#### [JOB]
Look for "parts" in the listing below. Gather each line that contains it.

#### [Extracted data entries]
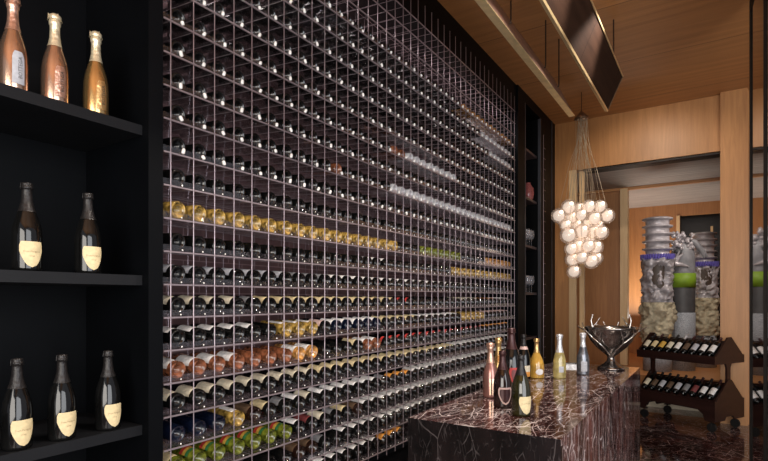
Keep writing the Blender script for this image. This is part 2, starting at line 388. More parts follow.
# ------------------------------------------------------------------ bottle shapes
PROF = {
 'wine': [(0, .036), (.012, .031), (.023, .014), (.0295, .001), (.0365, .0), (.0395, .004), (.0405, .185), (.0385, .197), (.032, .208), (.021, .222), (.0155, .237), (.0145, .25), (.014, .288), (.0155, .290), (.0155, .298), (.012, .30), (0, .30)],
 'champagne': [(0, .02), (.025, .012), (.036, .001), (.040, 0), (.0435, .004), (.0445, .012), (.0445, .120), (.0435, .145), (.0400, .168), (.0340, .190), (.0270, .212), (.0210, .232), (.0170, .250), (.0150, .268), (.0143, .285), (.0143, .298), (.0165, .300), (.0165, .307), (.0145, .309), (.0160, .314), (.0150, .320), (0, .322)],
 'prosecco': [(0, .02), (.025, .012), (.034, .001), (.038, 0), (.0415, .004), (.0425, .012), (.0430, .085), (.0420, .125), (.0385, .155), (.0320, .182), (.0245, .208), (.0190, .230), (.0160, .250), (.0150, .270), (.0150, .295), (.0175, .300), (.0180, .312), (.0160, .317), (.0195, .323), (.0190, .333), (.0120, .340), (0, .341)],
 'round': [(0, .02), (.030, .012), (.042, .001), (.046, 0), (.0500, .004), (.0515, .014), (.0515, .090), (.0490, .115), (.0430, .140), (.0340, .163), (.0250, .185), (.0185, .205), (.0155, .225), (.0145, .250), (.0145, .280), (.0170, .283), (.0170, .292), (.0150, .295), (.0165, .300), (.0150, .307), (0, .309)],
}
def rf_of(prof):
    pr = sorted([(z, r) for r, z in prof[3:] if r > 0])
    def rf(z):
        if z <= pr[0][0]: return pr[0][1]
        for (z0, r0), (z1, r1) in zip(pr, pr[1:]):
            if z0 <= z <= z1: return r0 + (r1 - r0) * (z - z0) / max(1e-6, z1 - z0)
        return pr[-1][1]
    return rf

def cut(prof, z0, z1, off):
    rf = rf_of(prof); zs = [z0] + [z for r, z in prof[3:] if z0 < z < z1] + [z1]
    return [(rf(z) + off, z) for z in zs]

def shield(v): # half width of a pointed shield label, v 0 bottom .. 1 top
    return .02 + .80 * min(1, (v / .62)) ** .5 * (1 if v < .86 else 1 - (v - .86) * .9)

# ---------- wall bottles: axis along -X (neck to the back), base at local x=0
TILT = math.radians(4.6); RX = Matrix.Rotation(-PI / 2 + TILT, 4, 'Y')      # +Z -> -X
LT = RX @ Matrix.Rotation(0, 4, 'Z')
WP = PROF['wine']; WRF = rf_of(WP)
def wine_patch(mb, z0, z1, half=1.35, mi=0, T=RX, seg=10, rows=2, mis=None):
    # after RX, local +X becomes world +Z, so angle 0 is upward
    mb.patch(WRF, z0, z1, half, seg, rows, mi=mi, T=T, c=0., mis=mis)
GL = ['dark_glass', 'navy_glass', 'green_glass', 'gold_glass', 'amber_glass', 'orange_glass', 'rose_glass', 'clear_glass', 'brown_glass']
KIND = { # type: glass, label, foil, words
 'K': ('dark_glass', None, 'foil_black', 'unlabelled black wine bottle'),
 'g': ('dark_glass', 'lab_grey', 'foil_black', 'black wine bottle with grey label'),
 's': ('dark_glass', 'lab_silver', 'foil_black', 'black wine bottle with silvery label'),
 'c': ('dark_glass', 'lab_cream', 'foil_black', 'dark wine bottle with cream label'),
 'y': ('dark_glass', 'lab_yellow', 'foil_black', 'dark wine bottle with yellowish cream label'),
 'w': ('dark_glass', 'lab_white', 'foil_black', 'dark wine bottle with white label'),
 'n': ('navy_glass', None, 'foil_black', 'navy wine bottle'),
 'm': ('navy_glass', 'lab_white', 'foil_black', 'navy wine bottle with white label'),
 'G': ('gold_glass', None, 'foil_gold', 'gold wine bottle'),
 'H': ('gold_glass', 'lab_white', 'foil_gold', 'gold wine bottle with white label'),
 'J': ('gold_glass', 'lab_yellow', 'foil_gold', 'gold wine bottle with cream label'),
 'L': ('green_glass', None, 'foil_gold', 'yellow-green wine bottle'),
 'T': ('green_glass', 'tri', 'foil_gold', 'green wine bottle with red, yellow and green label'),
 'U': ('green_glass', 'lab_yellow', 'foil_gold', 'green wine bottle with cream label'),
 'A': ('amber_glass', None, 'foil_gold', 'amber wine bottle'),
 'O': ('orange_glass', 'lab_white', 'foil_gold', 'orange wine bottle with white label'),
 'R': ('rose_glass', 'lab_white', 'foil_rose', 'rosé wine bottle with white label'),
 'r': ('rose_glass', None, 'foil_rose', 'unlabelled rosé wine bottle'),
 'p': ('dark_glass', 'lab_pink', 'foil_black', 'dark wine bottle with pink label'),
 'e': ('dark_glass', 'lab_red', 'foil_wine', 'dark wine bottle with red label'),
 'o': ('dark_glass', 'lab_orange', 'foil_gold', 'dark wine bottle with orange label'),
 'd': ('dark_glass', 'lab_wine', 'foil_wine', 'dark wine bottle with dark red label'),
 'b': ('brown_glass', 'lab_brown', 'foil_black', 'brown wine bottle with brown label'),
 'X': ('clear_glass', None, 'foil_white', 'pale clear bottle'),
}
MESH = {}
def wine_meshes(kd):
    if kd in MESH: return MESH[kd]
    gl, lb, fo, wd = KIND[kd]
    a = MB(); a.lathe(WP[:13], 20, T=RX); a.lathe(cut(WP, .25, .262, 0), 12, T=RX)
    body = a.mesh('wine_bottle', M[gl])
    c = MB(); c.lathe(cut(WP, .232, .30, .0006) + [(0, .3005)], 12, T=RX); cap = c.mesh('capsule', M[fo])
    lab = None
    if lb == 'tri':
        l = MB(); wine_patch(l, .045, .105, 1.3, rows=6, mis=[1, 1, 0, 0, 2, 2]); lab = l.mesh('label', [M['lab_gold'], M['lab_green'], M['lab_red']])
    elif lb:
        z0, z1 = {'e': (.03, .05), 'o': (.03, .085), 'g': (.04, .11), 's': (.035, .12)}.get(kd, (.032, .135))
        l = MB(); wine_patch(l, z0, z1, {'H': .6, 'w': 1.0}.get(kd, 1.45)); lab = l.mesh('label', M[lb])
    MESH[kd] = (body, lab, cap); return MESH[kd]

EYE = 1.55; VP = .1441; PITCH = .1167; ROD0 = 1.3757; NC = 39
def rowz(n): return EYE + VP * (n + .41)
def seq(s):
    out = ''
    i = 0
    while i < len(s):
        ch = s[i]; i += 1; num = ''
        while i < len(s) and s[i].isdigit(): num += s[i]; i += 1
        out += ch * (int(num) if num else 1)
    return (out + out[-1] * NC)[:NC]
ROWS = {
 12: seq('K27A12'), 11: seq('K31X8'), 10: seq('K33X6'), 9: seq('K39'), 8: seq('K39'), 7: seq('K16r2X8K13'), 6: seq('K39'), 5: seq('K10r1K5X23'), 4: seq('K39'),
 3: seq('K39'),
 2: seq('G17K3L7K5A7'),
 1: seq('K13g1w2K9G14'),
 0: seq('s7g3w26K3'),
 -1: seq('c4g1y12e2K7c5o4w5'),
 -2: seq('w5K1H3p1m5y5w7G5p8'),
 -3: seq('R4r3O2K3y1R2e17o7'),
 -4: seq('c9y17w13'),
 -5: seq('n3H1b1y1g1w1c1w6g1o3w21'),
 -6: seq('U1T6w1d1c1g1y1b1w26'),
 -7: seq('K3w2K2b2g1K1w28'),
 -8: seq('K9w6o3w2'),
}
ORD = ['first', 'second', 'third', 'fourth', 'fifth', 'sixth', 'seventh', 'eighth', 'ninth', 'tenth', 'eleventh', 'twelfth', 'thirteenth', 'fourteenth', 'fifteenth',
       'sixteenth', 'seventeenth', 'eighteenth', 'nineteenth', 'twentieth', 'twenty-first', 'twenty-second', 'twenty-third', 'twenty-fourth', 'twenty-fifth', 'twenty-sixth',
       'twenty-seventh', 'twenty-eighth', 'twenty-ninth', 'thirtieth']
def rowname(n):
    if n > 3: return '%s row above gold row' % ORD[n - 3]
    return {3: 'row just above gold row', 2: 'the gold row', 1: 'row just below gold row', 0: 'second row below gold row', -1: 'second row above rosé row',
            -2: 'row just above rosé row', -3: 'the rosé row', -4: 'row just below rosé row', -5: 'row just above green row', -6: 'the green row',
            -7: 'row just below green row', -8: 'the bottom row'}[n]
def proj(X, Y, Z):
    s, c = math.sin(TH), math.cos(TH); xc = X * c + Y * s; zc = -X * s + Y * c
    return 384 + F_PX * xc / zc, 299 - (Z - EYE) * F_PX / zc, zc
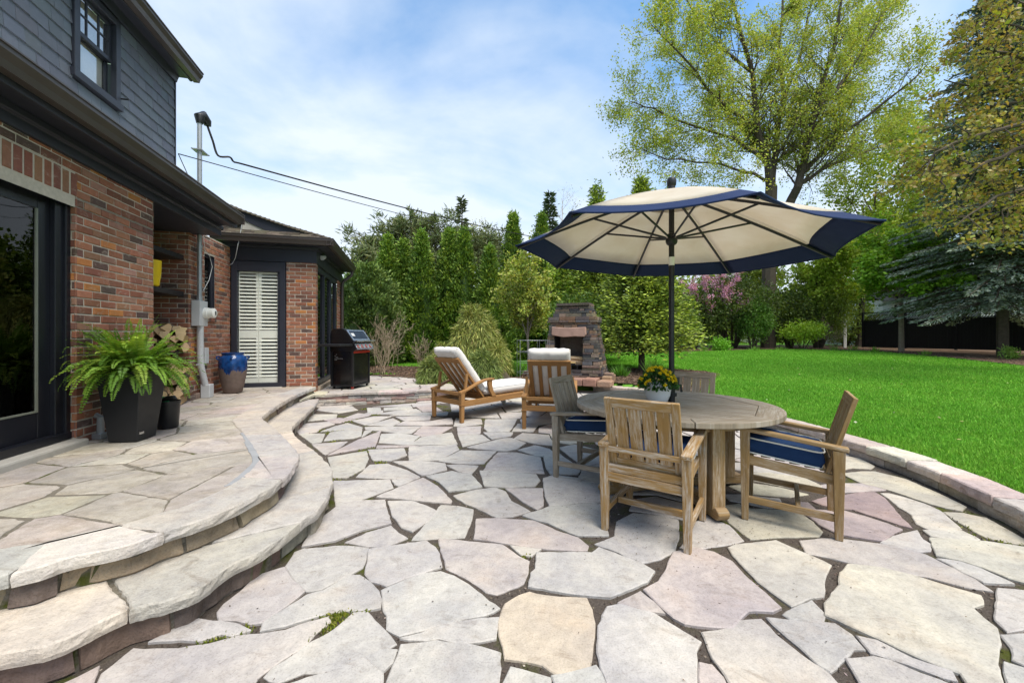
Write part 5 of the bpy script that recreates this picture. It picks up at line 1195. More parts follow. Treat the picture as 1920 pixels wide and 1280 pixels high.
# ================================================================ planter with fern, bucket, vase
pl = thing('potted_fern', 'lush Boston fern in a tall tapered black planter against the brick wall', 'potted plant', (-3.65, 3.80, TZ+.003), R(8))
def taper(mb, b, t_, z0, z1):
    vs = [(x*b, y*b, z0) for x, y in ((-1, -1), (1, -1), (1, 1), (-1, 1))]+[(x*t_, y*t_, z1) for x, y in ((-1, -1), (1, -1), (1, 1), (-1, 1))]
    mb.add(vs, [(3, 2, 1, 0), (0, 1, 5, 4), (1, 2, 6, 5), (2, 3, 7, 6), (3, 0, 4, 7)])
mb = MB(); taper(mb, .118, .182, 0, .66); vs = [(x*.182, y*.182, .66) for x, y in ((-1, -1), (1, -1), (1, 1), (-1, 1))]+[(x*.168, y*.168, .66) for x, y in ((-1, -1), (1, -1), (1, 1), (-1, 1))]+[(x*.162, y*.162, .60) for x, y in ((-1, -1), (1, -1), (1, 1), (-1, 1))]
mb.add(vs, [(i, (i+1) % 4, 4+(i+1) % 4, 4+i) for i in range(4)]+[(4+i, 4+(i+1) % 4, 8+(i+1) % 4, 8+i) for i in range(4)]+[(8, 9, 10, 11)])
M['planter'] = m_plain('matt_planter', (.014, .0145, .017), .5, .4, 0, .12, 4, .06, 300); po = mb.build('planter', M['planter'], pl, bevel=.004)
mb = MB(); mb.box(.1235, .1275, -.10, -.045, .060, .080); o = mb.build('name_plate', M['stainless'], po)

PP, DD, LL, WW, CC, NN = [], [], [], [], [], []; stems = MB()
for k in range(210):
    az = rng.uniform(0, 2*math.pi); el = rng.choice([rng.uniform(.2, .75), rng.uniform(.75, 1.4)], p=[.58, .42]); L_ = rng.uniform(.36, .60)*(1.0 if el > .7 else 1.05)
    p = np.array([math.cos(az)*rng.uniform(0, .11), math.sin(az)*rng.uniform(0, .11), .645]); d_ = np.array([math.cos(az)*math.cos(el), math.sin(az)*math.cos(el), math.sin(el)]); dr = rng.uniform(.5, 2.5); N_ = 26; pts = [p.copy()]; c0 = np.array(random.choice([(.085, .165, .02), (.115, .20, .028), (.06, .125, .016), (.16, .23, .035)]))*rng.uniform(.85, 1.15)
    for i in range(N_):
        d_ = d_+np.array([0, 0, -dr*.045*(.4+i/N_)]); d_ /= np.linalg.norm(d_); p = p+d_*L_/N_; pts.append(p.copy())
        if i < 2: continue
        sd = np.cross(d_, [0, 0, 1.]); sd /= np.linalg.norm(sd)+1e-6; nr_ = np.cross(sd, d_); t_ = i/N_; l_ = .070*min(1, t_*4+.2)*(1-t_**2.2*.9)
        for sg in (-1, 1):
            PP.append(p); v = sd*sg+d_*.35+nr_*rng.uniform(-.15, .1); DD.append(v); LL.append(l_*rng.uniform(.85, 1.1)); WW.append(.019); CC.append(c0*rng.uniform(.85, 1.2)); NN.append(nr_+rng.normal(0, .25, 3))
    if pts[-1][0]*CA-pts[-1][1]*0 < -9: pass
    stems.tube([Vector(q) for q in pts[::4]], .0022, 4, (.09, .12, .03))
P = np.array(PP); 
D = np.array(DD); nl = len(P)
wx = -.40                                             # keep the fronds out of the wall
cw, sw_ = math.cos(A-R(8)), math.sin(A-R(8)); dist = P[:, 0]*cw+P[:, 1]*sw_
P = P+np.where(dist < -.33, (-.33-dist), 0)[:, None]*np.array([cw, sw_, .3])
leaf_mesh('fern_fronds', P, D, np.array(LL), np.array(WW), np.array(CC), M['leaf'], pl, nrm=np.array(NN))
bk = thing('plastic_bucket', 'small black plastic nursery pot holding garden tools beside the planter', 'bucket', (-3.72, 4.27, TZ+.003))
mb = MB(); mb.lathe([(.085, 0), (.088, .005), (.104, .26), (.108, .262), (.109, .29), (.104, .29), (.100, .262), (.084, .02), (.01, .018)], 28); mb.build('bucket_shell', M['black'], bk, smooth=35)
tg = thing('watering_nozzle', 'green plastic spray bottle top poking out of the black nursery pot', 'spray nozzle', (-3.74, 4.26, .58))
mb = MB(); mb.tube([(0, 0, -.15), (0, 0, .05), (.0, -.02, .085), (-.03, -.03, .09)], [.03, .03, .022, .014], 10); mb.tube([(0, 0, .03), (.03, -.02, .0)], .008, 6); mb.build('nozzle_body', M['green_plastic'], tg, smooth=50)
tg = thing('hand_trowel', 'dark garden tool handle lying across the black nursery pot', 'garden tool', (-3.70, 4.24, .642))
mb = MB(); mb.tube([(-.07, -.02, .0), (0, 0, .022), (.06, .01, .025), (.085, .012, .012)], [.012, .028, .026, .012], 10); mb.build('tool_handle', M['black'], tg, smooth=60)
u_, z_ = hn(300, 516, -3.55); yb = thing('yellow_pot', 'bright yellow plastic pot standing on the middle black shelf', 'pot', (*hw(-3.44, 6.5), 2.012))
mb = MB(); mb.lathe([(.06, 0), (.085, .02), (.105, .18), (.11, .36), (.105, .36), (.10, .12), (.02, .02)], 24); mb.build('pot_shell', M['yellow'], yb, smooth=40)
vs_ = thing('ceramic_vase', 'tall brown clay jar with dripping cobalt blue glaze by the shuttered door', 'vase', (-4.90, 6.93, TZ+.002))
mb = MB(); mb.lathe([(.13, 0), (.14, .01), (.165, .12), (.195, .28), (.212, .42), (.216, .50), (.212, .56), (.20, .61), (.17, .645), (.158, .66), (.17, .685), (.172, .70), (.155, .70), (.145, .66), (.02, .60)], 48); jar = mb.build('jar', M['vase'], vs_, smooth=40)
for k in range(4):
    a = k*math.pi/2+.5; mb = MB(); mb.tube([(.185*math.cos(a), .185*math.sin(a), .635), (.235*math.cos(a), .235*math.sin(a), .63), (.235*math.cos(a), .235*math.sin(a), .60), (.20*math.cos(a), .20*math.sin(a), .575)], .014, 8); mb.build('handle', M['vase'], vs_, smooth=60)
M['drain'] = M['steel']; dn = thing('hose_bib', 'grey pipe stub low on the brick wall behind the black planter', 'pipe', (*hw(NM+.04, 4.72), TZ)); mb = MB(); mb.tube([(0, 0, 0), (0, 0, .20), (-.05, -.0, .22)], .028, 10); mb.box(-.05, .05, -.05, .05, 0, .05); mb.build('pipe', M['steel'], dn, bevel=.004)

# ================================================================ firewood
M['bark_log'] = m_plain('log_bark', (.12, .09, .065), .95, .1, 0, .5, 14, .7, 40); M['cut_wood'] = m_attr('split_wood', .85, .15, .3, 14, .35, 60)
def log(loc, rot, r, L_, label, group, split):
    mb = MB(); pts = []
    a0, sp = random.uniform(0, 6.28), random.uniform(1.7, 3.1)
    for k in range(9): a = a0+sp*k/8; pts.append((r*math.cos(a)*random.uniform(.94, 1.05), r*math.sin(a)*random.uniform(.94, 1.05)))
    am_ = a0+sp/2; pts.append((-.75*r*math.cos(am_)*random.uniform(.5, 1.1), -.75*r*math.sin(am_)*random.uniform(.5, 1.1)))
    c = vary(random.choice([(.42, .28, .15), (.36, .22, .11), (.50, .36, .21), (.30, .19, .10), (.46, .30, .14)]), .15)
    mb.prism(pts, -L_/2, L_/2, lambda p, a: (a, p[0], p[1]), c)
    if split:
        mb.C[0] = mb.C[1] = vary((.52, .38, .22), .12); bk_ = vary((.13, .095, .068), .2); mb.C[2:10] = [bk_]*8
    o_ = mb.build('firewood_log', M['cut_wood'], None, bevel=.004); o_.location = loc; o_.rotation_euler = rot; tag(o_, label, 'log', group)
    return o_
for z0, nrow, lab, grp in ((TZ+.055, 7, 'split firewood log in the pile under the lowest black shelf of the niche', 'firewood on the niche floor'), (1.13+.05, 5, 'split firewood log in the heap on the lowest black shelf of the niche', 'firewood on the shelf')):
    for r_ in range(nrow):
        for k in range(5):
            if r_ == nrow-1 and random.random() < .4: continue
            nn_ = -3.72+k*.112+.05*(r_ % 2)+random.uniform(-.015, .015); uu = 6.90+random.uniform(-.09, .03)
            x, y = hw(nn_, uu); log((x, y, z0+r_*.088+random.uniform(-.01, .01)), (random.uniform(0, 6.28), random.uniform(-.07, .07), A+math.pi/2+.36+random.uniform(-.3, .3)), random.uniform(.062, .080), random.uniform(.34, .42), lab, grp, True)

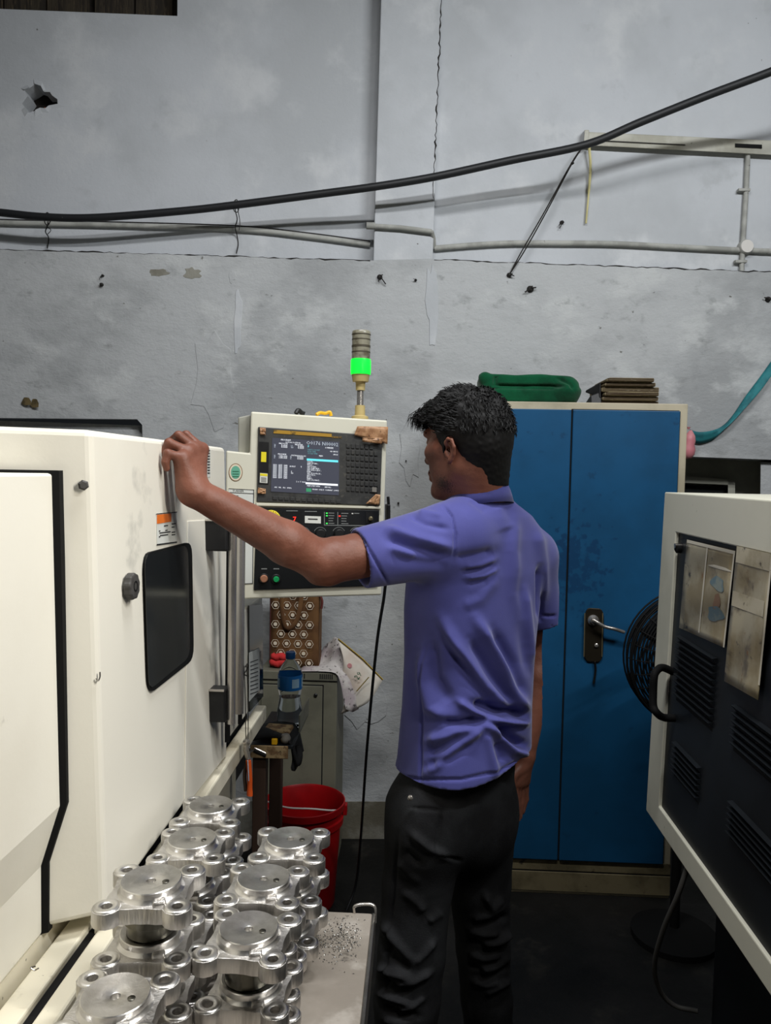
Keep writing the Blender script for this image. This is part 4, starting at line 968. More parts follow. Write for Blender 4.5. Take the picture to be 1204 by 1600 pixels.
MB().lathe([(.0145, .210), (.0150, .213), (.0150, .227), (.0135, .230), (.0, .230)], (bx, by, bz), (0, 0, 1), 28, cap=False).build('screw_cap', 'cap_blue', bo, smooth=40)
# black cloth glove
gl = root('work_glove', 'black cloth glove slumped over the tool shelf edge', 'glove', tuple(at(445, 1170, Y=2.2)))
gc = at(436, 1165, Y=2.22)
rows = []
for i in range(10):
    r = []
    for j in range(8):
        u, v = i / 9, j / 7
        q_ = at(405 + 62 * u, 0, Y=2.26)
        r.append(Vector((at(400 + 68 * u, 1160, Y=2.2).x, 2.14 + .13 * v, SZ + .010 + .012 * math.sin(5 * u + 3 * v) * math.sin(3.14 * v) + .012 * math.sin(3.14 * u) - (.075 * max(0, u - .86) / .14))))
    rows.append(r)
MB().grid(rows).build('palm_cloth', 'black_cloth', gl, smooth=80, solid=.006)
for k, (x, y0, y1) in enumerate(((459, 1170, 1204), (466, 1165, 1196))):
    MB().tube(spline([at(x, y0, Y=2.17), at(x + 2, (y0 + y1) / 2, Y=2.155), at(x - 1, y1, Y=2.15)], 4), [.009] * 8 + [.006], 8).build('finger', 'black_cloth', gl, smooth=60)
t = tag(MB().tube([at(418, 1148, Y=2.25) + Vector((0, 0, .0)), at(408, 1174, Y=2.17)], .006, 6).build('file_rod', 'steel'), 'flat grey metal rod lying across the tool shelf', 'tool')
t = root('socket_driver', 'chrome and black socket driver lying at the shelf edge', 'tool', tuple(at(404, 1178, Y=2.14)))
MB().tube([at(391, 1173, Y=2.135), at(397, 1170, Y=2.135)], .010, 10).build('socket', 'chrome', t, smooth=40)
MB().tube([at(397, 1172, Y=2.132), at(416, 1180, Y=2.132)], .0085, 10).build('grip', 'black', t, smooth=40)
MB().tube([at(397, 1168.5, Y=2.126), at(415, 1177, Y=2.126)], .0025, 6).build('steel_strip', 'chrome', t, smooth=40)
t = tag(MB().tube([at(414, 1176, Y=2.140), at(418, 1178, Y=2.140)], .0075, 10).build('red_bit', 'red', smooth=40), 'small red plastic bit by the yellow block', 'tool')
a = at(428, 1186, Y=2.135); tag(MB().box((a.x - .008, 2.133, SZ + .001), (a.x + .008, 2.148, SZ + .018)).build('yellow_block', 'yellow', bevel=.002), 'small yellow plastic block on the shelf edge', 'block')
a = at(445, 1184, Y=2.145); tag(MB().lathe([(.006, 0), (.013, .006), (.0155, .016), (.011, .026), (.0, .029)], (a.x, 2.15, SZ + .001), (0, 0, 1), 20).build('grey_knob_cap', 'grey_plastic', smooth=50), 'round grey cap beside the yellow block', 'cap')
a = at(432, 1155, Y=2.23); tag(MB().hexa([(a.x - .035, 2.19, SZ + .010), (a.x + .045, 2.19, SZ + .012), (a.x + .05, 2.245, SZ + .012), (a.x - .03, 2.245, SZ + .010)], [(a.x - .033, 2.19, SZ + .026), (a.x + .043, 2.19, SZ + .023), (a.x + .047, 2.243, SZ + .026), (a.x - .028, 2.243, SZ + .028)]).build('wood_offcut', 'wood_rust', bevel=.004), 'stained wooden offcut in front of the water bottle', 'wood block')
# cutters hanging on a string
ct = root('cutting_pliers', 'orange handled pliers hanging on a string from the lathe', 'pliers', tuple(at(386, 1170, Y=1.80)))
CY = 1.80
MB().tube(spline([at(381, 1040, Y=1.77), at(383, 1090, Y=1.79), at(384, 1150, Y=CY), at(387, 1156, Y=CY), at(387.5, 1090, Y=1.79), at(385, 1040, Y=1.77)], 5), .0011, 5).build('string', 'wire', ct)
MB().lathe([(.004, -.004), (.0085, -.002), (.0085, .002), (.004, .004)], at(385, 1160, Y=CY), (0, 1, 0), 14).build('pivot', 'chrome', ct, smooth=40)
MB().tube([at(385, 1158, Y=CY), at(384, 1172, Y=CY), at(388, 1186, Y=CY)], [.005, .008, .007], 8, flat=.5).build('jaw', 'chrome', ct, smooth=50)
MB().tube([at(381, 1168, Y=CY + .003), at(387, 1182, Y=CY + .003)], [.004, .007], 8, flat=.5).build('jaw', 'chrome', ct, smooth=50)
MB().tube(spline([at(388, 1188, Y=CY), at(390, 1215, Y=CY), at(390, 1243, Y=CY)], 5), [.0075] * 9 + [.0085] * 2, 10, flat=.7).build('grip', 'orange', ct, smooth=60)
MB().tube(spline([at(386, 1188, Y=CY + .006), at(382, 1210, Y=CY + .008), at(384, 1236, Y=CY + .008)], 5), .0045, 10, flat=.7).build('grip', 'brown_dark', ct, smooth=60)
MB().tube([at(387, 1188, Y=CY - .007), at(388.5, 1220, Y=CY - .007)], .0012, 5).build('grip_inlay', 'label_pale', ct)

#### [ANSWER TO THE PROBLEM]
Keep writing the Blender script for this image. This is part 2, starting at line 388. More parts follow.
Write part 5 of the bpy script that recreates this picture. It picks up at line 1195. More parts follow. Treat the picture as 1920 pixels wide and 1280 pixels high.
Keep writing the Blender script for this image. This is part 4, starting at line 968. More parts follow. Write for Blender 4.5. Take the picture to be 1204 by 1600 pixels.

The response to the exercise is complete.